■ **Work to be completed**: Write out all the lines again, precisely as they stand, but without the images.

____

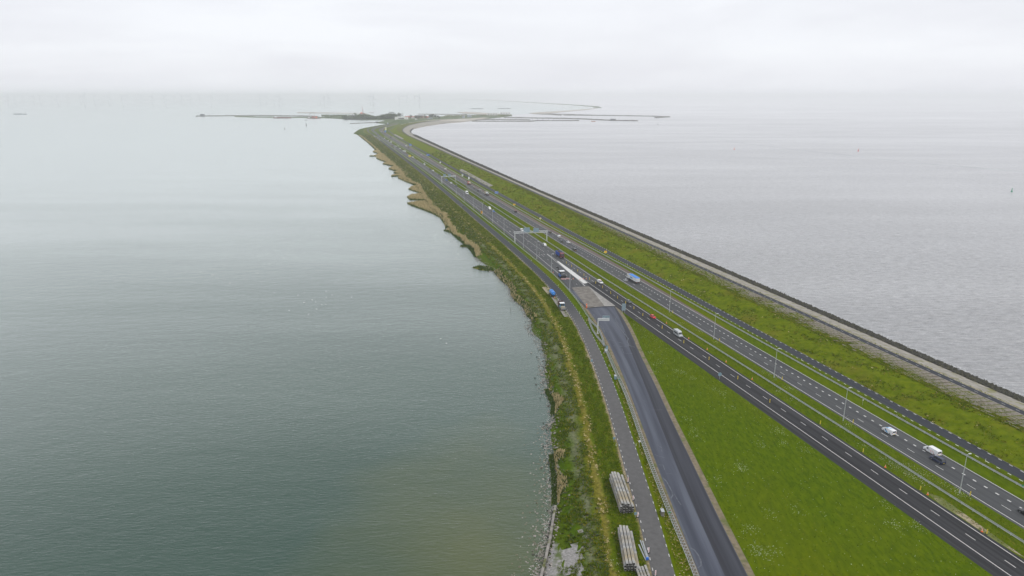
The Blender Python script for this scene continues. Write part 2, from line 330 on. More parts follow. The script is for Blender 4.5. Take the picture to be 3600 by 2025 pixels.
# ------------------------------------------------------------------ roads
def off(P, d):  # noqa
    """line moved sideways by d metres (right is +)"""
    out = []
    for i in range(len(P)):
        t = P[min(i+1, len(P)-1)]-P[max(i-1, 0)]; t.z = 0; t.normalize()
        out.append(P[i]+Vector((t.y, -t.x, 0))*d)
    return out
srv = strip('service_road', LSRL, LSRR, ASRV, dz=.03)
strip('side_road', LRSL, LRSR, ABLU, dz=.03)
strip('cycle_path', LCPL, LCPR, ABLU, dz=.03)
def mix2(k, z, pad):                            # motorway edges use neighbour lines
    P = line3(k, z); return off(P, pad)
ss_all = SS
AR_ = off(line3('ASR', ZR), 1.1); 
LAm = [W2(s, 160.6+1.2*math.sin(s*.05)*0, ZR) for s in SS if s < 420]
ssA = [s for s in SS if s < 420]
moto_a = strip('motorway_carriageway', LAm, [W2(s, 174.5, ZR) for s in ssA], ANEW, dz=.05)
ssB = np.array([s for s in SS if s > 395]); LA2 = line3('AL2', ZR, ss=ssB); ARB = off(line3('ASR', ZR, ss=ssB), 1.1)
moto_a2 = strip('motorway_carriageway', LA2, ARB, AOLD, dz=.04)
BL_ = off(line3('BSL', ZR), -1.1); BRR = line3('BR', ZR)
bsr = line3('BSR', ZR, bend=False)
moto_b = strip('motorway_carriageway', BL_, [b.copy() for b in off(BRR, -4.4)], AOLD, dz=.04)
strip('hard_shoulder', off(BRR, -4.45), BRR, ARED, dz=.034)
# closed roadbed with its ragged earth edge
ssN = np.arange(50, 372, 4.0); LN1 = line3('NRL', ZR, ss=ssN, bend=False); LN2 = line3('NRR', ZR, ss=ssN, bend=False)
roadbed = strip('new_roadbed', LN1, LN2, ABED, dz=.035)
strip('earth_shoulder', off(LN2, -.2), off(LN2, 1.9), DIRT, dz=.02)
strip('earth_shoulder', off(LN1, -1.6), off(LN1, .2), DIRT, dz=.02)
LAYER = mat('darker_layer', (.022, .023, .030), .8, c2=(.036, .038, .048), scale=1.0, coords='UV', stretch=(.6, .02, 1), detail=9, spec=.3)
lerp_ = lambda f: [a.lerp(b, f) for a, b in zip(LN1, LN2)]
nl = len(LN1); fr_ = lambda f0, f1, i: f0+(f1-f0)*max(0, (i-30)/(nl-32))**1.3
strip('asphalt_lane', [LN1[i].lerp(LN2[i], fr_(.52, .97, i)) for i in range(nl-1)], [LN1[i].lerp(LN2[i], .985) for i in range(nl-1)], mat('dull_layer', (.027, .029, .038), .8, c2=(.048, .052, .065), scale=1.0, coords='UV', stretch=(.5, .015, 1), detail=9, spec=.3), dz=.0385)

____

■ **Task answer**:
The Blender Python script for this scene continues. Write part 2, from line 330 on. More parts follow. The script is for Blender 4.5. Take the picture to be 3600 by 2025 pixels.
# ------------------------------------------------------------------ roads
def off(P, d):  # noqa
    """line moved sideways by d metres (right is +)"""
    out = []
    for i in range(len(P)):
        t = P[min(i+1, len(P)-1)]-P[max(i-1, 0)]; t.z = 0; t.normalize()
        out.append(P[i]+Vector((t.y, -t.x, 0))*d)
    return out
srv = strip('service_road', LSRL, LSRR, ASRV, dz=.03)
strip('side_road', LRSL, LRSR, ABLU, dz=.03)
strip('cycle_path', LCPL, LCPR, ABLU, dz=.03)
def mix2(k, z, pad):                            # motorway edges use neighbour lines
    P = line3(k, z); return off(P, pad)
ss_all = SS
AR_ = off(line3('ASR', ZR), 1.1); 
LAm = [W2(s, 160.6+1.2*math.sin(s*.05)*0, ZR) for s in SS if s < 420]
ssA = [s for s in SS if s < 420]
moto_a = strip('motorway_carriageway', LAm, [W2(s, 174.5, ZR) for s in ssA], ANEW, dz=.05)
ssB = np.array([s for s in SS if s > 395]); LA2 = line3('AL2', ZR, ss=ssB); ARB = off(line3('ASR', ZR, ss=ssB), 1.1)
moto_a2 = strip('motorway_carriageway', LA2, ARB, AOLD, dz=.04)
BL_ = off(line3('BSL', ZR), -1.1); BRR = line3('BR', ZR)
bsr = line3('BSR', ZR, bend=False)
moto_b = strip('motorway_carriageway', BL_, [b.copy() for b in off(BRR, -4.4)], AOLD, dz=.04)
strip('hard_shoulder', off(BRR, -4.45), BRR, ARED, dz=.034)
# closed roadbed with its ragged earth edge
ssN = np.arange(50, 372, 4.0); LN1 = line3('NRL', ZR, ss=ssN, bend=False); LN2 = line3('NRR', ZR, ss=ssN, bend=False)
roadbed = strip('new_roadbed', LN1, LN2, ABED, dz=.035)
strip('earth_shoulder', off(LN2, -.2), off(LN2, 1.9), DIRT, dz=.02)
strip('earth_shoulder', off(LN1, -1.6), off(LN1, .2), DIRT, dz=.02)
LAYER = mat('darker_layer', (.022, .023, .030), .8, c2=(.036, .038, .048), scale=1.0, coords='UV', stretch=(.6, .02, 1), detail=9, spec=.3)
lerp_ = lambda f: [a.lerp(b, f) for a, b in zip(LN1, LN2)]
nl = len(LN1); fr_ = lambda f0, f1, i: f0+(f1-f0)*max(0, (i-30)/(nl-32))**1.3
strip('asphalt_lane', [LN1[i].lerp(LN2[i], fr_(.52, .97, i)) for i in range(nl-1)], [LN1[i].lerp(LN2[i], .985) for i in range(nl-1)], mat('dull_layer', (.027, .029, .038), .8, c2=(.048, .052, .065), scale=1.0, coords='UV', stretch=(.5, .015, 1), detail=9, spec=.3), dz=.0385)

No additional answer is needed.